Monday, February 25, 2008

Assorted Experiences of Openness

Fortunately for my sanity, which has been in danger of being overwhelmed by new experiences however pleasant it is to do new and different things, my newness quotient has lowered a little recently. Still, without coming anywhere near to being an effort, I met with several new activities over the last few days, and there are always things to learn.

Saturday night was an odd mix. We spent the evening at a pub where a band was booked for live music. As there was an entry fee starting about an hour before the band got set up, we arrived early and played Scrabble at a corner table. Games have always been a home-bound activity for me before, so that was interesting. And the band was loud. Good, though, despite my fear for my ears. I enjoyed watching a large assortment of middle-class people all nodding in time to power chords and feedback-heavy riffs.

But Sunday was the real education, in the tiny aspects that so often have the most potential for teaching.

We had a good walk across Wimbledon Common, ending on the far side at a Thai Temple. Having been in no hurry to leave the house, we missed the apparently traditional free lunch, and the temple was full of chanters so we were reluctant to enter. But the grounds are open to all, and anyone can help themselves to free hot drinks and biscuits from a collapsable table under an awning, then wander paths among trees and shrines, over wooden bridges and alongside streams and pools. At regular intervals are little signs with messages of Buddhist wisdom, pointing along the path to purification and away from suffering. A saffron-robed monk with grey ribbed socks was debating spiritual points with a T-shirted sceptical enquirer and with good humour.

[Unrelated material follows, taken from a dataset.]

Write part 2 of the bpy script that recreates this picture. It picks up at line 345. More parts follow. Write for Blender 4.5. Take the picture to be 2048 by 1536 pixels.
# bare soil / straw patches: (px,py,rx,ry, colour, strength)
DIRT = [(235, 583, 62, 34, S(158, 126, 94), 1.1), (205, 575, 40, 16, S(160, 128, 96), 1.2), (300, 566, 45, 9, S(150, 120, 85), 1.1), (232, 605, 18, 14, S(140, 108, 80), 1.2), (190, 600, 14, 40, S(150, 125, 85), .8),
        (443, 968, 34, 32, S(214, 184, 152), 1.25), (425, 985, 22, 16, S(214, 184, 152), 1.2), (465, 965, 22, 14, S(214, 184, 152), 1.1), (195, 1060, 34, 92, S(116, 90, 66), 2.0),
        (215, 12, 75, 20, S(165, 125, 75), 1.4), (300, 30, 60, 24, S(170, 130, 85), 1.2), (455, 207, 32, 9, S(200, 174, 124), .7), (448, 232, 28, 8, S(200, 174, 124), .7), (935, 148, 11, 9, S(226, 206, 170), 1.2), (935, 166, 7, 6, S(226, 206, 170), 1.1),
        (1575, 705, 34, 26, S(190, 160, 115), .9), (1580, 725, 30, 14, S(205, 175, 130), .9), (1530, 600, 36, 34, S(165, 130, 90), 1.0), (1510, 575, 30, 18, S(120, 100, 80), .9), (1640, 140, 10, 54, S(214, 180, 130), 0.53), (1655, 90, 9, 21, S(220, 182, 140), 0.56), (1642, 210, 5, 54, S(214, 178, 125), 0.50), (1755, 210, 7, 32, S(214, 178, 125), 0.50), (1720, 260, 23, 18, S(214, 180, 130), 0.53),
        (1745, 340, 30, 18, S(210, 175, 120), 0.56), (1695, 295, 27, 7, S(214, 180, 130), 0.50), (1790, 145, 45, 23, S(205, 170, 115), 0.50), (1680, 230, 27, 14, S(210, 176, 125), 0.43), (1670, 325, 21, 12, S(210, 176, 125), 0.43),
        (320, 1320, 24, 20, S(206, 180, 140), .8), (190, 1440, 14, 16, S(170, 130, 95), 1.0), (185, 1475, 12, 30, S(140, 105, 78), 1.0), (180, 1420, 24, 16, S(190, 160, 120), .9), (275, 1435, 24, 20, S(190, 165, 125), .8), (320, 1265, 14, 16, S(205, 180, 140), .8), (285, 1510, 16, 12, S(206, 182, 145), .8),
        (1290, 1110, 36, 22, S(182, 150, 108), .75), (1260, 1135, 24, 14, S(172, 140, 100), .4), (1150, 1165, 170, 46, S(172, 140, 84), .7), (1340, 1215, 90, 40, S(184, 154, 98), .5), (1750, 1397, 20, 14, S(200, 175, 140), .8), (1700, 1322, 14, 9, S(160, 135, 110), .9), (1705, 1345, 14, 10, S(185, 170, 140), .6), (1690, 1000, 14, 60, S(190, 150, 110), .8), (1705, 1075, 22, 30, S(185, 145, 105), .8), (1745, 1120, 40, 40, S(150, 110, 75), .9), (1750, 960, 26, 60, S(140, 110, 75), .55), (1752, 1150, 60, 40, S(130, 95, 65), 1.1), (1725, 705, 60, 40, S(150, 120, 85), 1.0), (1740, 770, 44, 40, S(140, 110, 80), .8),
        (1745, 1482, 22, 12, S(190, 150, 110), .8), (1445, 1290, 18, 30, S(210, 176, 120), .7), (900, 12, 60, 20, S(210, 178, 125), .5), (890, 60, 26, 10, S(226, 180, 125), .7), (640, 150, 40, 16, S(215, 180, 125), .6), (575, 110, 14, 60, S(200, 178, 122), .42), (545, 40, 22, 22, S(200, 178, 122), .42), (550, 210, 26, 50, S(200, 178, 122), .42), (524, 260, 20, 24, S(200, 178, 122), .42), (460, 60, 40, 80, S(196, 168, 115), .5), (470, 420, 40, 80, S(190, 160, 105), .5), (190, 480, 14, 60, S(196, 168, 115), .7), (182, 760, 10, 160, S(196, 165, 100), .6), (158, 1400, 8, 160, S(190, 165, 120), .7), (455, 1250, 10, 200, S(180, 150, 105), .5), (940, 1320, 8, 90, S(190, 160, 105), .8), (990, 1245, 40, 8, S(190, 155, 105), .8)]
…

I was also very taken with the free and easy attitude to sacredness that was demonstrated in the scattered shrines. I make no claim to understand any other religion outside my own experience, but it did seem quite strange to see not only small and cheap-looking plastic Buddhas among the more sober stone ones, but also what looked like children's toys given equal prominence, and cheesy and tacky ornaments. I have no idea what the significance of any of it is, but I liked the idea that a miniature statue of Don Quixote (headless besides) can be accorded a roughly equal status with the venerated founder of an entire religion. It felt to me like an open-mindedness, and a willingness to let important items stand on their own without artificial pedestals.

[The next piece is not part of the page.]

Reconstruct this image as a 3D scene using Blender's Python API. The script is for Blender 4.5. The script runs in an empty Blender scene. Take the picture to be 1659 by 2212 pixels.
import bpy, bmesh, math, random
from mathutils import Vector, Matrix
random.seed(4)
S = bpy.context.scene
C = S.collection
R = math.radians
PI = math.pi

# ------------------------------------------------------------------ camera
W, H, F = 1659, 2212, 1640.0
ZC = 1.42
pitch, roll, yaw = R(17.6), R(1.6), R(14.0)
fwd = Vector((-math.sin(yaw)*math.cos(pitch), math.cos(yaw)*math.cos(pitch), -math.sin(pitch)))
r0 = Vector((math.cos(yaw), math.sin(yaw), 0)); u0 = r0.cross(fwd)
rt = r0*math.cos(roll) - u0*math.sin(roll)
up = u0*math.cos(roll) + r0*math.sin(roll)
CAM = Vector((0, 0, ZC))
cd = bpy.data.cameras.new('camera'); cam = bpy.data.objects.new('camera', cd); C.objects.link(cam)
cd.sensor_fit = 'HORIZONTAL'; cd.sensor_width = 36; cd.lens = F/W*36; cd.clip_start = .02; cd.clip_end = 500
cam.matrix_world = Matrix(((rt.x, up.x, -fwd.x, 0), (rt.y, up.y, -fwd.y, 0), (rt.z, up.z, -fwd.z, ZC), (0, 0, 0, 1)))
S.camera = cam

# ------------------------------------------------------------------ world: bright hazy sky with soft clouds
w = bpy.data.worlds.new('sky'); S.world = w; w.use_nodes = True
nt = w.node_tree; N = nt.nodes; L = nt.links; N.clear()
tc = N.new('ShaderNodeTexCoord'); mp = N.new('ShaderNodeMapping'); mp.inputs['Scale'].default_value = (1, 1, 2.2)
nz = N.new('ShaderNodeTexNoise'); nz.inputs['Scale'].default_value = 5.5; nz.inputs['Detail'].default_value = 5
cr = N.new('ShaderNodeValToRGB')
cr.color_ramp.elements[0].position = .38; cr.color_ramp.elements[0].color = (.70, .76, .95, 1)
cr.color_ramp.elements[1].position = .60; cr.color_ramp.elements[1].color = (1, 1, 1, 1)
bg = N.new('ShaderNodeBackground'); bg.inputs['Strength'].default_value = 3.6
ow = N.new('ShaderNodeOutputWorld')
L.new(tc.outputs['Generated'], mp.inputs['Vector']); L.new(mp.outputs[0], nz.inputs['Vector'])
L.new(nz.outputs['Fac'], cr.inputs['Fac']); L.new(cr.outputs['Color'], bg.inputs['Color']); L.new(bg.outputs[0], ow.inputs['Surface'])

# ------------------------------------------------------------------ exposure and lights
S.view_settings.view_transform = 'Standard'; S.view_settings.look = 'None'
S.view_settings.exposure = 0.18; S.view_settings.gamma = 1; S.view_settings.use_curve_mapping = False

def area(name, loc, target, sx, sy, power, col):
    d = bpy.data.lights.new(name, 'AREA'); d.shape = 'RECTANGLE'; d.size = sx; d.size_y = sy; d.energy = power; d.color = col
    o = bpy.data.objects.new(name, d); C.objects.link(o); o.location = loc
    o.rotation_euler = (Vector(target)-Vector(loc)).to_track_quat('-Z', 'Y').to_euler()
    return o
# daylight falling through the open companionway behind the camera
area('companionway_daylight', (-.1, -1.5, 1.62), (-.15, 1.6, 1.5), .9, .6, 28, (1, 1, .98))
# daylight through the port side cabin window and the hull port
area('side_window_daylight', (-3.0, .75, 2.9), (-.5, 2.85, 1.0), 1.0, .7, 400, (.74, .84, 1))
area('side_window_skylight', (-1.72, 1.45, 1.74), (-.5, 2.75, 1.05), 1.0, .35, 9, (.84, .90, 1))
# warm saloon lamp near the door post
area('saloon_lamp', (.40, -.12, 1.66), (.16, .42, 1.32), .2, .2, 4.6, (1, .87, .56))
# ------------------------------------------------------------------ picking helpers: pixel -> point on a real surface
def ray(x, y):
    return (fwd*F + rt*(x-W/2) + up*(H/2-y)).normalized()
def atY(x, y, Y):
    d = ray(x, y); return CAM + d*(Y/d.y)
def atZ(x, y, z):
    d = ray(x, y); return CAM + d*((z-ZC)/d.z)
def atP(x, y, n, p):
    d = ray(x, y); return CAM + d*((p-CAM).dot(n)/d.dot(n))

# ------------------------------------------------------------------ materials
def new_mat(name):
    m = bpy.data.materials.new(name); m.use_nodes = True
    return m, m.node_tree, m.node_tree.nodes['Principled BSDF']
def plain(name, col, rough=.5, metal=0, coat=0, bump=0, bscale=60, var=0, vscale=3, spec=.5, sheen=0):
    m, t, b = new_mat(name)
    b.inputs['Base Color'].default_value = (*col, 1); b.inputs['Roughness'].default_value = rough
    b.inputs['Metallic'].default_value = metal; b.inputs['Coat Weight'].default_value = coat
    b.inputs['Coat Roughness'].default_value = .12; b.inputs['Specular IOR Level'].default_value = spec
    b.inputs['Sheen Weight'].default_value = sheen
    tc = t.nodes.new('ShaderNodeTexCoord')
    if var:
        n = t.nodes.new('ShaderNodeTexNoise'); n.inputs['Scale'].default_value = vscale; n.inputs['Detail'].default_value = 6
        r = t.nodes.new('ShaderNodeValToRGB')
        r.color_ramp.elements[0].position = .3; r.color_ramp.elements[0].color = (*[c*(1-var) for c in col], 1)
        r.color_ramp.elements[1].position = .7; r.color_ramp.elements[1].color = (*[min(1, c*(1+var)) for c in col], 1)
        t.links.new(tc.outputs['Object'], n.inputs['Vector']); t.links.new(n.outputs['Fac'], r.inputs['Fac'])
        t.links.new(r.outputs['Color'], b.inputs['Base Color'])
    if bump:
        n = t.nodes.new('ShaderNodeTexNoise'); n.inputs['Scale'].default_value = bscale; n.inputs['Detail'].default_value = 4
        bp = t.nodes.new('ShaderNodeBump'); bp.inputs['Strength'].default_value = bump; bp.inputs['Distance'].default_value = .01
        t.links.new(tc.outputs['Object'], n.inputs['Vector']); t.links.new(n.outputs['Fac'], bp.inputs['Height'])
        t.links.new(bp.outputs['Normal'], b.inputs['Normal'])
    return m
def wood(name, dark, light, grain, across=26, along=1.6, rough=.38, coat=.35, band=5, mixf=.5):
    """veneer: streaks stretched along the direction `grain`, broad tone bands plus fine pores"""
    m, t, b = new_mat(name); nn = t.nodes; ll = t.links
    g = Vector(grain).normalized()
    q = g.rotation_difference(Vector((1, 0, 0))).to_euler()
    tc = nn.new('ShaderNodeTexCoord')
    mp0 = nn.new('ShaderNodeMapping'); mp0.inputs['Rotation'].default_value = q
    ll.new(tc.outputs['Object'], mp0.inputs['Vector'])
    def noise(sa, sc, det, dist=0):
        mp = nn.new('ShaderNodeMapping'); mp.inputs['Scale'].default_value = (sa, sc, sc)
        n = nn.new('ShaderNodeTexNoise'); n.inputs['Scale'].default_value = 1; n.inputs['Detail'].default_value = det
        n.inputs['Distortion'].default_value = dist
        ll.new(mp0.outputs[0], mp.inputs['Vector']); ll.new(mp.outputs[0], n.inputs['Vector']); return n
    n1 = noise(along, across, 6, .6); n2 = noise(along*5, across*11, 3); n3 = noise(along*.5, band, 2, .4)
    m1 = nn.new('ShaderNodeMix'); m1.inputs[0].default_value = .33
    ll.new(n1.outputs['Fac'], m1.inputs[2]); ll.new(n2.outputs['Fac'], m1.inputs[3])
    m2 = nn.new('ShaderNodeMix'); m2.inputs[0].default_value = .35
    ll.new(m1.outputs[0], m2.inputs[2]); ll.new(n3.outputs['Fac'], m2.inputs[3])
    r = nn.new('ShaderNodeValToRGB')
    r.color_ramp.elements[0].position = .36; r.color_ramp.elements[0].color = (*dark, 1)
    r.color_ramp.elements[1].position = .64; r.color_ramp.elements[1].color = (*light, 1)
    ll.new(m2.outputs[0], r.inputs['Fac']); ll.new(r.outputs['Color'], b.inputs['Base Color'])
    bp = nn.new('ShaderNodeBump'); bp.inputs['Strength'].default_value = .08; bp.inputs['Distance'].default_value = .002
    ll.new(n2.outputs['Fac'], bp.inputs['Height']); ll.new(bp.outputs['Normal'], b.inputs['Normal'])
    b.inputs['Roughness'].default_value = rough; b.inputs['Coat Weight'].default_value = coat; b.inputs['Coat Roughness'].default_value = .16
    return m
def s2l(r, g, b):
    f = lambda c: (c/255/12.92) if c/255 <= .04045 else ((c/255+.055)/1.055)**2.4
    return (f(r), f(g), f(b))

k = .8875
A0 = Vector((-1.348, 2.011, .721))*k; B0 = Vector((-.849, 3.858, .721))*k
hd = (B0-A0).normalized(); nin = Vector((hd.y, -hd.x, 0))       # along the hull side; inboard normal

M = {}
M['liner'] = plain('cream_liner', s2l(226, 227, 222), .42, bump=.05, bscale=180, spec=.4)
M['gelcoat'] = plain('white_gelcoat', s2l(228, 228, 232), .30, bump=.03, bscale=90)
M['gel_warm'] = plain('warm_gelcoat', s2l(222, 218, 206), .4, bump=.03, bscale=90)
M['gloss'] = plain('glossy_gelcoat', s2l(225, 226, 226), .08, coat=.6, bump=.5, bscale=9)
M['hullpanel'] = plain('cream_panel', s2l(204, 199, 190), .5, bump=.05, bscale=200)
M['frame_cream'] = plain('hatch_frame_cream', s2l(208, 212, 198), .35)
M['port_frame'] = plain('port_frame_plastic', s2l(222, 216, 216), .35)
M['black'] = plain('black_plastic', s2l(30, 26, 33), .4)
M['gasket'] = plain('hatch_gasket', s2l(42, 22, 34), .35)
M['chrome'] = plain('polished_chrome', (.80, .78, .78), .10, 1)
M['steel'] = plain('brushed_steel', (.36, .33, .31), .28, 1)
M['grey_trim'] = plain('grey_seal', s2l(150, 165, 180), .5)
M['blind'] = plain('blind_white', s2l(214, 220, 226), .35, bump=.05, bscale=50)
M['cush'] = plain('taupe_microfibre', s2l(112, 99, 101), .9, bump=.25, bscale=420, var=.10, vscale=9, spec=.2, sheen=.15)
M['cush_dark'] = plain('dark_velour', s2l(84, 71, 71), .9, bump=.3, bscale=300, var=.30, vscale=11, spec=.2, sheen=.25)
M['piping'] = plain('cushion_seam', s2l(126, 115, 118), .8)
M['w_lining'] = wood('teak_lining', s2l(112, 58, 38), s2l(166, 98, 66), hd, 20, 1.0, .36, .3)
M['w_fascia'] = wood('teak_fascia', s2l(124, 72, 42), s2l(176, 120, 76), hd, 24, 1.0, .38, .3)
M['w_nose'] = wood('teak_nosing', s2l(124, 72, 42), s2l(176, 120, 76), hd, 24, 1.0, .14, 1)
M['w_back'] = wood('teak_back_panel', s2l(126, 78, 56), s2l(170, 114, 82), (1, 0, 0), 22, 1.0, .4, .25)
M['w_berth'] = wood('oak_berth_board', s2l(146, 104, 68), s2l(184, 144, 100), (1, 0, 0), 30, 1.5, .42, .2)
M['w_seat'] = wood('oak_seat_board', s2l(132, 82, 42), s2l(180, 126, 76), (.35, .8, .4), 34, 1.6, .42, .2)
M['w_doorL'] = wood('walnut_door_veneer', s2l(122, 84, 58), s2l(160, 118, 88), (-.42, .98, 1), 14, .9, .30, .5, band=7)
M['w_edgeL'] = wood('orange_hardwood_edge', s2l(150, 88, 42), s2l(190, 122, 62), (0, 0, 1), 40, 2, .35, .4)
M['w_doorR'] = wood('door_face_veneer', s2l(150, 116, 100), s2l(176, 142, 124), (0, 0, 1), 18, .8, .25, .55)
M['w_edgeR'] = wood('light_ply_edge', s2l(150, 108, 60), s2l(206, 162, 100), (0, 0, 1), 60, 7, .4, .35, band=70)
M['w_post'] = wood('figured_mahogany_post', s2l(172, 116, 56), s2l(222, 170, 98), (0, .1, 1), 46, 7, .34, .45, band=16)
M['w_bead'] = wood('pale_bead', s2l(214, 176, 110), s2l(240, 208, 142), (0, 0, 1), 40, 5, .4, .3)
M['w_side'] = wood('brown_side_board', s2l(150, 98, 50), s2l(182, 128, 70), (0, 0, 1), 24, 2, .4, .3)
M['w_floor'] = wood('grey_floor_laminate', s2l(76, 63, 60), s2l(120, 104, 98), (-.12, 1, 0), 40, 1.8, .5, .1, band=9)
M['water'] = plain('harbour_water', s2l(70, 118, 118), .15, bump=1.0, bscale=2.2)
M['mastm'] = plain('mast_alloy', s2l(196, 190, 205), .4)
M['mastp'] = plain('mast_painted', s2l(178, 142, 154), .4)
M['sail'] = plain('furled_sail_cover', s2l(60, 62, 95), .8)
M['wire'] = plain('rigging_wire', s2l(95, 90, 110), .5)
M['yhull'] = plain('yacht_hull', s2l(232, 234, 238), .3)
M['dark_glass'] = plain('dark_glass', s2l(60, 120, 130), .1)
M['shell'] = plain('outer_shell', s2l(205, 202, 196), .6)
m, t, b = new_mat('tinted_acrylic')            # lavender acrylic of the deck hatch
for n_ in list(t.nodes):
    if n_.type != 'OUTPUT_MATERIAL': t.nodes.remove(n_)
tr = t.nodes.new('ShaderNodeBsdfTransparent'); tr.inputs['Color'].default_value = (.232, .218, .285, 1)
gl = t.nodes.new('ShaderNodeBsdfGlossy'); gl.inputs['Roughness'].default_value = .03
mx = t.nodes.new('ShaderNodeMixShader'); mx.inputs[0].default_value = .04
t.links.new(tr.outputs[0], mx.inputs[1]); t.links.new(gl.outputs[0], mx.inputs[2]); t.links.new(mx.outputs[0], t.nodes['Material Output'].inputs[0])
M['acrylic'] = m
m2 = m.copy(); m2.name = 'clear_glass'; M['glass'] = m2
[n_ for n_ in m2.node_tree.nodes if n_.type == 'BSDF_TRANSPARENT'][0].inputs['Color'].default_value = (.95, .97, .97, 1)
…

So I was cheerful for more than one reason after having spent an hour or so there.

From the sublime to the everyday, we stopped at a major supermarket before heading home. Mammon is worshipped on Sundays as well as weekdays in modern Britain. But even there, things can be learned. In this case it was a whole aisle devoted to Polish products (meaning products for Poles rather than for adding shininess). That made me feel good about my country for a change. I like living somewhere where people from other places want to live, and that we're comfortable enough with it that our businesses milk the new market. Of course, it helps that the Poles seem to be desirable imports (at least the ones I've met, which is quite a few now), but then many supermarkets have had ethnic aisles for a long time now. And the rest of us have learnt to buy from those aisles and had our tastes broadened as a result.

Maybe it's because of many years experience of all things closed and shuttered and walled in, but I enjoy all these signs of openness.

3 comments:

Anonymous said...

"And the rest of us have learnt to buy from those aisles and had our tastes broadened as a result... Maybe it's because of many years experience of all things closed and shuttered and walled in, but I enjoy all these signs of openness."

It is encouraging to read these musings survivor. A couple of years ago a mutual acquaintance of ours succinctly and eloquently described it as having been brought up to so much conformity that we have enthusiastically embraced diversity.

Jill Mytton said...

These ethnic ailses are however nothing new. I remember when I went to live in Switzerland in 1966 how excited I was to find such an aisle in one of the big stores in Zurich. The excitement however turned to disappointment because their Weetabix, Marmite and Baked Beans did not taste the same even though the original makers had made them. For some odd reason recipes are changed for export. We find the same thing now - excitement when we find a tube of Swiss Thomy Mayonnaise only to be disappointed by the tasts as the tube was manifactured for the export market.

What is different is that there are many many more of these aisles now and of course in London at least entire shops run by Poles, Turks, Indians, Pakistanis etc containing more genuine produce from those countries.

Of course some things like Sweet Potatoes, Yams etc are normal everyday things in the supermarkets now - not in my young days!!

Anonymous said...

True to a certain extent Jill, but some Asian foods were "created" in the UK to cater for the UK palate.

Chicken Tikka Masala is one such dish for example, reputed to have been invented in Birmingham or Bradford.

When we went to a rather nice "authentic" Indian Restaurant here with a friend of mine from New Delhi, (whose wife was from Kenya), they had to ask the waiter for an explanation of several of the dishes!

It was a bit like going to a posh English Restaurant where the menu is in French and me asking what each dish was! We had a lot of laughs that night.